- Short task -
Return all of the data exactly as written, without the pictures.

- Dataset section -
##############################
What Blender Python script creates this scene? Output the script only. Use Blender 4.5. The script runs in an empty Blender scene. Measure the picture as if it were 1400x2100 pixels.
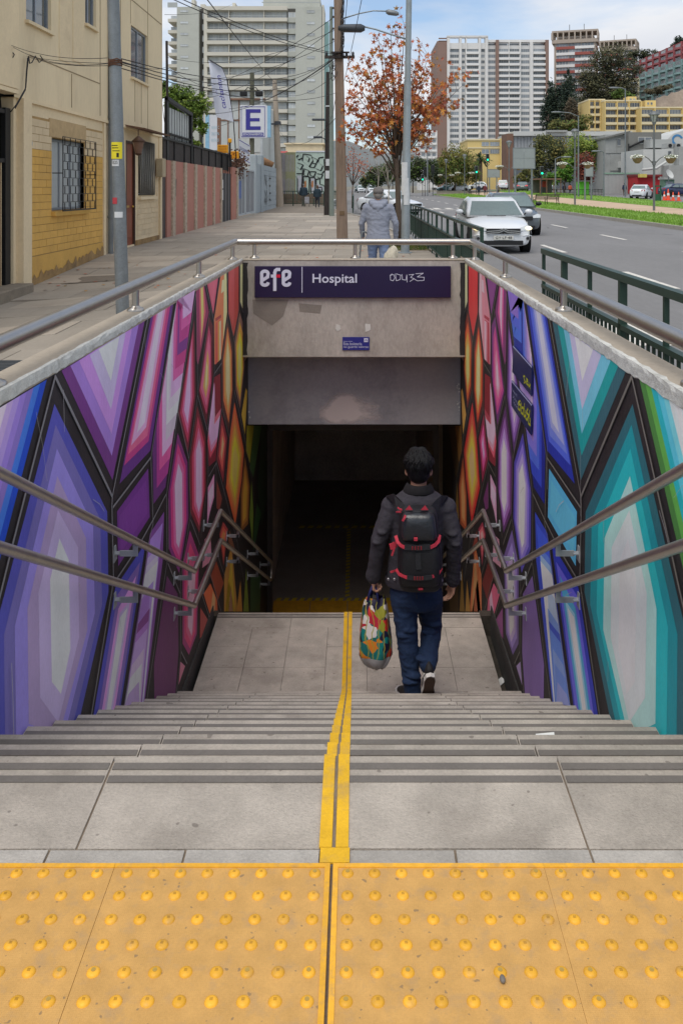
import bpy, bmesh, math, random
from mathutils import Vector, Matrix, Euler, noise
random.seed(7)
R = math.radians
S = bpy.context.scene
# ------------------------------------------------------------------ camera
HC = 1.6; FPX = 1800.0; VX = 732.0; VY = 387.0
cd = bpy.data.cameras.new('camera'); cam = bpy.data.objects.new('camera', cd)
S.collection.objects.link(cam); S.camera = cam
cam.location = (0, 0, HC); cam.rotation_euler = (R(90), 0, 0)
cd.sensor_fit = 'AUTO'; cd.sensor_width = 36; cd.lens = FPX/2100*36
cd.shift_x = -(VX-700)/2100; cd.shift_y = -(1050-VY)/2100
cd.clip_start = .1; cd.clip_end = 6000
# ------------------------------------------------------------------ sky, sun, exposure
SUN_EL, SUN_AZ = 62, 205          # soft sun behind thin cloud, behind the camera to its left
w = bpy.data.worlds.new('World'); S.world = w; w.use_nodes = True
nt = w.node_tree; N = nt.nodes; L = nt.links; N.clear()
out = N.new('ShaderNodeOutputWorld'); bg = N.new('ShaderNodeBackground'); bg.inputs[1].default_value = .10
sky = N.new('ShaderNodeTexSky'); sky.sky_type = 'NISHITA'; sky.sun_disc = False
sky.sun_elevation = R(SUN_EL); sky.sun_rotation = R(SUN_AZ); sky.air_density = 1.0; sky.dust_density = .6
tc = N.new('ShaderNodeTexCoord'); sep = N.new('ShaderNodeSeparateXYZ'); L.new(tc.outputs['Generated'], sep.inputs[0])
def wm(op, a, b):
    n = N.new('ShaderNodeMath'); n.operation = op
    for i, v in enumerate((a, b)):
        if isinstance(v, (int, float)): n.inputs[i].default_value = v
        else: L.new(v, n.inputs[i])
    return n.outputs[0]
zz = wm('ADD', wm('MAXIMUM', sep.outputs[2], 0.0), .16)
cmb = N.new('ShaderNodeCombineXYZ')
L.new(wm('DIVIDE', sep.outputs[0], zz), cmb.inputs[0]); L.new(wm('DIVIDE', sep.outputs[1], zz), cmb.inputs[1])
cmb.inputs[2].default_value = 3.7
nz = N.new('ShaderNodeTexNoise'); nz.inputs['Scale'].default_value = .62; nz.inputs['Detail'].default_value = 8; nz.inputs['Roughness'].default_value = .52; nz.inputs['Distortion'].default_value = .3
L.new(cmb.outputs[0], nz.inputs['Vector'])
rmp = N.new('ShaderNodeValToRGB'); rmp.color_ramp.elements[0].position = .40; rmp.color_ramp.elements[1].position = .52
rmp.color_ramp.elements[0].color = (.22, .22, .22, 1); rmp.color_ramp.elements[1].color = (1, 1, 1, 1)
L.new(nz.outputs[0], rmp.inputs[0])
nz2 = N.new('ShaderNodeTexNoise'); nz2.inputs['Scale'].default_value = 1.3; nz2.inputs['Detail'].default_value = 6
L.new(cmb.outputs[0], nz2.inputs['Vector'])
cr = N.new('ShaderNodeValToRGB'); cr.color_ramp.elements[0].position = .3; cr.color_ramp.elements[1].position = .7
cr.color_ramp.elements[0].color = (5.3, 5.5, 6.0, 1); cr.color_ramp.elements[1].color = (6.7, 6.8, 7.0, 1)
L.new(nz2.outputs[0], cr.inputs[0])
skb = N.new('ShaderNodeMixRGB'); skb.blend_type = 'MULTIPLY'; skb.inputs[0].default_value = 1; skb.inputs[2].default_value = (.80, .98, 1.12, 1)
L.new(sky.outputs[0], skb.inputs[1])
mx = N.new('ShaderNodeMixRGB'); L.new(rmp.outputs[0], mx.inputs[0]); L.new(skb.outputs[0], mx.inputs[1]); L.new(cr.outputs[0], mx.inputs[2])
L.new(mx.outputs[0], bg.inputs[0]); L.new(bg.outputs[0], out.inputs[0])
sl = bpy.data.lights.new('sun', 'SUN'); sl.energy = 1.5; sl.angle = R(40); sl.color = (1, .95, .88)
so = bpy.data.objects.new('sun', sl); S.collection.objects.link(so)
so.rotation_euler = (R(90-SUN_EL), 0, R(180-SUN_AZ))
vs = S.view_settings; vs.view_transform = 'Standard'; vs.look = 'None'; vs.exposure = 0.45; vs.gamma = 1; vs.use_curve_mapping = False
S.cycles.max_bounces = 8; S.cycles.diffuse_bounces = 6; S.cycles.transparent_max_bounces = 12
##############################
- Answer to this exercise -
What Blender Python script creates this scene? Output the script only. Use Blender 4.5. The script runs in an empty Blender scene. Measure the picture as if it were 1400x2100 pixels.
import bpy, bmesh, math, random
from mathutils import Vector, Matrix, Euler, noise
random.seed(7)
R = math.radians
S = bpy.context.scene
# ------------------------------------------------------------------ camera
HC = 1.6; FPX = 1800.0; VX = 732.0; VY = 387.0
cd = bpy.data.cameras.new('camera'); cam = bpy.data.objects.new('camera', cd)
S.collection.objects.link(cam); S.camera = cam
cam.location = (0, 0, HC); cam.rotation_euler = (R(90), 0, 0)
cd.sensor_fit = 'AUTO'; cd.sensor_width = 36; cd.lens = FPX/2100*36
cd.shift_x = -(VX-700)/2100; cd.shift_y = -(1050-VY)/2100
cd.clip_start = .1; cd.clip_end = 6000
# ------------------------------------------------------------------ sky, sun, exposure
SUN_EL, SUN_AZ = 62, 205          # soft sun behind thin cloud, behind the camera to its left
w = bpy.data.worlds.new('World'); S.world = w; w.use_nodes = True
nt = w.node_tree; N = nt.nodes; L = nt.links; N.clear()
out = N.new('ShaderNodeOutputWorld'); bg = N.new('ShaderNodeBackground'); bg.inputs[1].default_value = .10
sky = N.new('ShaderNodeTexSky'); sky.sky_type = 'NISHITA'; sky.sun_disc = False
sky.sun_elevation = R(SUN_EL); sky.sun_rotation = R(SUN_AZ); sky.air_density = 1.0; sky.dust_density = .6
tc = N.new('ShaderNodeTexCoord'); sep = N.new('ShaderNodeSeparateXYZ'); L.new(tc.outputs['Generated'], sep.inputs[0])
def wm(op, a, b):
    n = N.new('ShaderNodeMath'); n.operation = op
    for i, v in enumerate((a, b)):
        if isinstance(v, (int, float)): n.inputs[i].default_value = v
        else: L.new(v, n.inputs[i])
    return n.outputs[0]
zz = wm('ADD', wm('MAXIMUM', sep.outputs[2], 0.0), .16)
cmb = N.new('ShaderNodeCombineXYZ')
L.new(wm('DIVIDE', sep.outputs[0], zz), cmb.inputs[0]); L.new(wm('DIVIDE', sep.outputs[1], zz), cmb.inputs[1])
cmb.inputs[2].default_value = 3.7
nz = N.new('ShaderNodeTexNoise'); nz.inputs['Scale'].default_value = .62; nz.inputs['Detail'].default_value = 8; nz.inputs['Roughness'].default_value = .52; nz.inputs['Distortion'].default_value = .3
L.new(cmb.outputs[0], nz.inputs['Vector'])
rmp = N.new('ShaderNodeValToRGB'); rmp.color_ramp.elements[0].position = .40; rmp.color_ramp.elements[1].position = .52
rmp.color_ramp.elements[0].color = (.22, .22, .22, 1); rmp.color_ramp.elements[1].color = (1, 1, 1, 1)
L.new(nz.outputs[0], rmp.inputs[0])
nz2 = N.new('ShaderNodeTexNoise'); nz2.inputs['Scale'].default_value = 1.3; nz2.inputs['Detail'].default_value = 6
L.new(cmb.outputs[0], nz2.inputs['Vector'])
cr = N.new('ShaderNodeValToRGB'); cr.color_ramp.elements[0].position = .3; cr.color_ramp.elements[1].position = .7
cr.color_ramp.elements[0].color = (5.3, 5.5, 6.0, 1); cr.color_ramp.elements[1].color = (6.7, 6.8, 7.0, 1)
L.new(nz2.outputs[0], cr.inputs[0])
skb = N.new('ShaderNodeMixRGB'); skb.blend_type = 'MULTIPLY'; skb.inputs[0].default_value = 1; skb.inputs[2].default_value = (.80, .98, 1.12, 1)
L.new(sky.outputs[0], skb.inputs[1])
mx = N.new('ShaderNodeMixRGB'); L.new(rmp.outputs[0], mx.inputs[0]); L.new(skb.outputs[0], mx.inputs[1]); L.new(cr.outputs[0], mx.inputs[2])
L.new(mx.outputs[0], bg.inputs[0]); L.new(bg.outputs[0], out.inputs[0])
sl = bpy.data.lights.new('sun', 'SUN'); sl.energy = 1.5; sl.angle = R(40); sl.color = (1, .95, .88)
so = bpy.data.objects.new('sun', sl); S.collection.objects.link(so)
so.rotation_euler = (R(90-SUN_EL), 0, R(180-SUN_AZ))
vs = S.view_settings; vs.view_transform = 'Standard'; vs.look = 'None'; vs.exposure = 0.45; vs.gamma = 1; vs.use_curve_mapping = False
S.cycles.max_bounces = 8; S.cycles.diffuse_bounces = 6; S.cycles.transparent_max_bounces = 12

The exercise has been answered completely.